『HERO 英雄』は、整然と行進する軍隊が、なんとなく格好よく見えるのが、コワい気もする。

なんと言うか、空中サーカスみたいな映画だった。刺客とのバトルシーンしか見所はない。なかでも、水上のバトルシーンは秀逸だった。『グリーン・デスティニー』の竹林のバトルシーンといい勝負だ。衣装が原色で、カラフルなんだが、東洋的な色調というか、全体にシックな色味なので、あまりけばけばしい感じはしなかった。シーンごとに、画面全体の色味やら俳優の衣装の色やらがころっと変わるというのは、アマチュアの実験映画みたいだった。 
 
しかし、まぁ、こういう映画は、映像美とスケール感を愉しむものだから、DVDには向かなかった。いくら音は5.1チャンネルサラウンドでも、32インチの小さな画面では、ワイヤーアクションも、雲霞の如き秦の軍勢も、降り注ぐ矢衾も、いささか迫力不足だった。
 
◆◆ネタバレ注意◆◆迫力不足は措いておいて、大体この映画、主人公の無名(名前が無名)がウソばかりつく。「講釈師見てきたようなウソをつき」そのものの、でっち上げ話を秦の始皇帝相手にするのだが、始皇帝も騙されていると半分くらいは感づいていて、いつまでも法螺話に付き合っていたのは何故なんだ?秦の始皇帝といえば、血も涙もない専制君主として知られているが、この映画の始皇帝は、物わかりがよさそうな親爺だった。だいたい、この親爺、やりたい放題していたわりに、在位していたのはたったの11年。しかも、没後わずか4年で、秦は滅亡する。
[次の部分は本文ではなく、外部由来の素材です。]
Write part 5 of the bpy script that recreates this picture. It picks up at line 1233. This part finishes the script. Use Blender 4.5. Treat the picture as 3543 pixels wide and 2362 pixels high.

奢れる者久しからず。 ◆解除◆
 
風風風とか大風大風大風とかの鬨の声が、秦の軍隊の不気味な感じをうまく演出していた。それに、整然と行進する軍隊が、なんとなく格好よく見えるのも、コワい気がする。人間というのは、個人だといい人も多いが、団体になると訳の分からない不気味な存在になる。軍隊というのは、個人の事情が徹底して排除される団体だから、正に組織の論理オンリー。上官の命令には絶対服従、敵前逃亡は即銃殺の世界だ。ところが、軍隊式を美化する輩が結構多い。
 
ところで、◆◆ネタバレ注意◆◆門にビッシリ刺さっていた矢が、無名の人形(ひとがた)の部分だけ刺さっていなかったのは、何故?あんなに威力のある矢が、カラダを刺し貫かなかったというのもおかしいんじゃないのか?ま、この映画は様式美映画だから、リアリズムを追求する必要はないけれど・・・。『マトリックス・リローデッド』で、弾を避けるシーンほどの噴飯ものではなかったが、雨霰と飛んでくる矢を刀で払い落とすシーンで、あんなにひらひらした衣装は向かないだろう。◆解除◆
 
それにしても、兵馬俑だけは死ぬ前にこの目でしっかと見ておきたい。人類が作ったモノは地球上にいろいろ残っているが、一番感心したというか驚いたのが、この兵馬俑だ。万里の長城もピラミッドもマチュピチュ遺跡もアンコールワットもサンピエトロ寺院も故宮もサクラダファミリアも東大寺大仏殿も第7サティアンも建築物系はそんなに驚かない。権力者や宗教団体が建築に凝り倒すのは、分からないことではない。広壮な建築群も時間をかければできる。しかし、兵隊やら軍馬やらのレプリカを原寸大でそっくり作ったというのは、荒唐無稽の産物というか、想像力の発露の方向が普通じゃない。歴史的とんでもグッズとしか言いようがない。